### GOAL
Output the data exactly, with every line intact.

* Begin DATA SECTION *

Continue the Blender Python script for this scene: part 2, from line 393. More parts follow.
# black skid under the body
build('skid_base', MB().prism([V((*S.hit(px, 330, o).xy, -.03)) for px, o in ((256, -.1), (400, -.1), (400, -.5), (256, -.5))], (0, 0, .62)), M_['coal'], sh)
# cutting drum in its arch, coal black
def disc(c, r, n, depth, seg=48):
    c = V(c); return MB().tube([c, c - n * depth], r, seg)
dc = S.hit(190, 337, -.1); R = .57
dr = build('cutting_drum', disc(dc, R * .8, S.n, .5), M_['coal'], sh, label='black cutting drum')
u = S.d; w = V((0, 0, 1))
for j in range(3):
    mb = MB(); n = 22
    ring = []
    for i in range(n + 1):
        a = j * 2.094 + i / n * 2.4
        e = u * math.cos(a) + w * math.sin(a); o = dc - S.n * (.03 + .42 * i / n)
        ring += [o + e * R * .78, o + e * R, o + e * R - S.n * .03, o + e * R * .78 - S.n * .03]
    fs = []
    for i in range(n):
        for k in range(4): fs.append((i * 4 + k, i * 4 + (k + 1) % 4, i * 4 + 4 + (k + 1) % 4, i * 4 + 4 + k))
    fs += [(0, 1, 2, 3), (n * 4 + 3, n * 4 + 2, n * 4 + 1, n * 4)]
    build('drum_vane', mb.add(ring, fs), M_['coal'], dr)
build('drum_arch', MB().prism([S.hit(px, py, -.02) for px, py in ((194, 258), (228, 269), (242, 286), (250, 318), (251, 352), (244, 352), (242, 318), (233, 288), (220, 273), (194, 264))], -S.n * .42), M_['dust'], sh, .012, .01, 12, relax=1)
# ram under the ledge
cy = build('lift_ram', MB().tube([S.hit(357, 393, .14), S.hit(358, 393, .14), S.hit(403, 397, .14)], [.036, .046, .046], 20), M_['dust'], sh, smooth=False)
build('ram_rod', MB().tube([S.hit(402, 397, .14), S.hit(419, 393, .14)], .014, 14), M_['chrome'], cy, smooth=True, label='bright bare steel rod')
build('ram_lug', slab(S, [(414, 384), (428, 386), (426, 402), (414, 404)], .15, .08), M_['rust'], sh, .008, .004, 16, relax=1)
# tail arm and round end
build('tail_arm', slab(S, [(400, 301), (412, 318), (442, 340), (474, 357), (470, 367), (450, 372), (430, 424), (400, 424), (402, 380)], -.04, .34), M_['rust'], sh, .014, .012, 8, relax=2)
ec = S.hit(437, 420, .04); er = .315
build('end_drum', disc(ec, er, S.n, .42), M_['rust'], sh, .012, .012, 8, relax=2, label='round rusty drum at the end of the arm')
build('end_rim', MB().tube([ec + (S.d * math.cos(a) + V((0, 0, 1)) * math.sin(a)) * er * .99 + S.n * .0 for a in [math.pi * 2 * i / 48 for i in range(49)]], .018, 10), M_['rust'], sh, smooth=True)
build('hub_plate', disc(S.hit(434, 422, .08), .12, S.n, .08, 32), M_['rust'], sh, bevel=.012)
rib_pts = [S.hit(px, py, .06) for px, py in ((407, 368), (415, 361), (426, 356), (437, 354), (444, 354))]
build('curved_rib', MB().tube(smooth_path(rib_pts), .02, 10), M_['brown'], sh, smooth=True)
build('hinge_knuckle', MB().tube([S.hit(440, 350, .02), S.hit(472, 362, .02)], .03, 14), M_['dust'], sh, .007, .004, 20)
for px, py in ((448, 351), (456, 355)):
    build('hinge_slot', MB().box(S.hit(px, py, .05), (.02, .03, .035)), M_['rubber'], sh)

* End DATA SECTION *

### IN RESPONSE
Continue the Blender Python script for this scene: part 2, from line 393. More parts follow.
# black skid under the body
build('skid_base', MB().prism([V((*S.hit(px, 330, o).xy, -.03)) for px, o in ((256, -.1), (400, -.1), (400, -.5), (256, -.5))], (0, 0, .62)), M_['coal'], sh)
# cutting drum in its arch, coal black
def disc(c, r, n, depth, seg=48):
    c = V(c); return MB().tube([c, c - n * depth], r, seg)
dc = S.hit(190, 337, -.1); R = .57
dr = build('cutting_drum', disc(dc, R * .8, S.n, .5), M_['coal'], sh, label='black cutting drum')
u = S.d; w = V((0, 0, 1))
for j in range(3):
    mb = MB(); n = 22
    ring = []
    for i in range(n + 1):
        a = j * 2.094 + i / n * 2.4
        e = u * math.cos(a) + w * math.sin(a); o = dc - S.n * (.03 + .42 * i / n)
        ring += [o + e * R * .78, o + e * R, o + e * R - S.n * .03, o + e * R * .78 - S.n * .03]
    fs = []
    for i in range(n):
        for k in range(4): fs.append((i * 4 + k, i * 4 + (k + 1) % 4, i * 4 + 4 + (k + 1) % 4, i * 4 + 4 + k))
    fs += [(0, 1, 2, 3), (n * 4 + 3, n * 4 + 2, n * 4 + 1, n * 4)]
    build('drum_vane', mb.add(ring, fs), M_['coal'], dr)
build('drum_arch', MB().prism([S.hit(px, py, -.02) for px, py in ((194, 258), (228, 269), (242, 286), (250, 318), (251, 352), (244, 352), (242, 318), (233, 288), (220, 273), (194, 264))], -S.n * .42), M_['dust'], sh, .012, .01, 12, relax=1)
# ram under the ledge
cy = build('lift_ram', MB().tube([S.hit(357, 393, .14), S.hit(358, 393, .14), S.hit(403, 397, .14)], [.036, .046, .046], 20), M_['dust'], sh, smooth=False)
build('ram_rod', MB().tube([S.hit(402, 397, .14), S.hit(419, 393, .14)], .014, 14), M_['chrome'], cy, smooth=True, label='bright bare steel rod')
build('ram_lug', slab(S, [(414, 384), (428, 386), (426, 402), (414, 404)], .15, .08), M_['rust'], sh, .008, .004, 16, relax=1)
# tail arm and round end
build('tail_arm', slab(S, [(400, 301), (412, 318), (442, 340), (474, 357), (470, 367), (450, 372), (430, 424), (400, 424), (402, 380)], -.04, .34), M_['rust'], sh, .014, .012, 8, relax=2)
ec = S.hit(437, 420, .04); er = .315
build('end_drum', disc(ec, er, S.n, .42), M_['rust'], sh, .012, .012, 8, relax=2, label='round rusty drum at the end of the arm')
build('end_rim', MB().tube([ec + (S.d * math.cos(a) + V((0, 0, 1)) * math.sin(a)) * er * .99 + S.n * .0 for a in [math.pi * 2 * i / 48 for i in range(49)]], .018, 10), M_['rust'], sh, smooth=True)
build('hub_plate', disc(S.hit(434, 422, .08), .12, S.n, .08, 32), M_['rust'], sh, bevel=.012)
rib_pts = [S.hit(px, py, .06) for px, py in ((407, 368), (415, 361), (426, 356), (437, 354), (444, 354))]
build('curved_rib', MB().tube(smooth_path(rib_pts), .02, 10), M_['brown'], sh, smooth=True)
build('hinge_knuckle', MB().tube([S.hit(440, 350, .02), S.hit(472, 362, .02)], .03, 14), M_['dust'], sh, .007, .004, 20)
for px, py in ((448, 351), (456, 355)):
    build('hinge_slot', MB().box(S.hit(px, py, .05), (.02, .03, .035)), M_['rubber'], sh)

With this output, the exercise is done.